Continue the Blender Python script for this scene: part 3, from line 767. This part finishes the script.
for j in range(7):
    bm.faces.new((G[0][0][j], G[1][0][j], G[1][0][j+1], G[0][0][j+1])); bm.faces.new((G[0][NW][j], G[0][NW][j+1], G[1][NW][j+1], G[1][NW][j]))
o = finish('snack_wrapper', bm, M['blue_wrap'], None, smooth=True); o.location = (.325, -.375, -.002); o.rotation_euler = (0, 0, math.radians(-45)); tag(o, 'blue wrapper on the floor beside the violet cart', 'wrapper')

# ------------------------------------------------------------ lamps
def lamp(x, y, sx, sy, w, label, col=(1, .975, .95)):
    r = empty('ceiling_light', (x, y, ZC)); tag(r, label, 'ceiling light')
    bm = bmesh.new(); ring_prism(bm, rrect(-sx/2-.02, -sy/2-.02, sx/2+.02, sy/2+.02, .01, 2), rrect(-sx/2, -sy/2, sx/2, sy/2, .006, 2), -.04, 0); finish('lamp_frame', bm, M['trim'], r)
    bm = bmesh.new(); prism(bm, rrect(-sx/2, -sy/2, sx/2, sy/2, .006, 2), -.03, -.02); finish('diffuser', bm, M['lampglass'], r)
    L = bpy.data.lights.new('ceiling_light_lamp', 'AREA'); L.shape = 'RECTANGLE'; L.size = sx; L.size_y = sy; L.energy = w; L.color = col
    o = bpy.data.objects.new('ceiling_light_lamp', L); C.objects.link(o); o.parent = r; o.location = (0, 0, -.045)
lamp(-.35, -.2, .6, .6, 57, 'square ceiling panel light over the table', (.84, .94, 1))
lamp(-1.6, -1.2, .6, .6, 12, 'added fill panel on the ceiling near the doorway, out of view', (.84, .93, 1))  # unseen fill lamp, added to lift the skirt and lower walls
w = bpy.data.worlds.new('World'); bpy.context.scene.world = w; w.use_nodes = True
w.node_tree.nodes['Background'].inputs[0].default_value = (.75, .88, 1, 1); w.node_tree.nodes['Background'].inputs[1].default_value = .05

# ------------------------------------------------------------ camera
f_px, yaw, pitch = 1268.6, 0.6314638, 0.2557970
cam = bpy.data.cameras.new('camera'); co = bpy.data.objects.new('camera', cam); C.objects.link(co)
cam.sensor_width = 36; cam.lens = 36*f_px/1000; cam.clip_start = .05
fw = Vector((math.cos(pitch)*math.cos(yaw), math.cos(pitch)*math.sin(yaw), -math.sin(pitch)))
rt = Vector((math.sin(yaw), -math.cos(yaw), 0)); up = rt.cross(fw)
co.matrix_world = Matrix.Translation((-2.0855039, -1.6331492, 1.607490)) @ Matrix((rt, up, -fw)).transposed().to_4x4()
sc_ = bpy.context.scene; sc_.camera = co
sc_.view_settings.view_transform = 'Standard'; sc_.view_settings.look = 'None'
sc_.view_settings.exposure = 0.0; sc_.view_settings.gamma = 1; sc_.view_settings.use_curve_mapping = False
-*-
» **JOB**
From the very first line of the data through the line with "violet cart', 'wrapper')" in it, please reproduce each line exactly and output nothing more.

» **FINAL RESULT**
Continue the Blender Python script for this scene: part 3, from line 767. This part finishes the script.
for j in range(7):
    bm.faces.new((G[0][0][j], G[1][0][j], G[1][0][j+1], G[0][0][j+1])); bm.faces.new((G[0][NW][j], G[0][NW][j+1], G[1][NW][j+1], G[1][NW][j]))
o = finish('snack_wrapper', bm, M['blue_wrap'], None, smooth=True); o.location = (.325, -.375, -.002); o.rotation_euler = (0, 0, math.radians(-45)); tag(o, 'blue wrapper on the floor beside the violet cart', 'wrapper')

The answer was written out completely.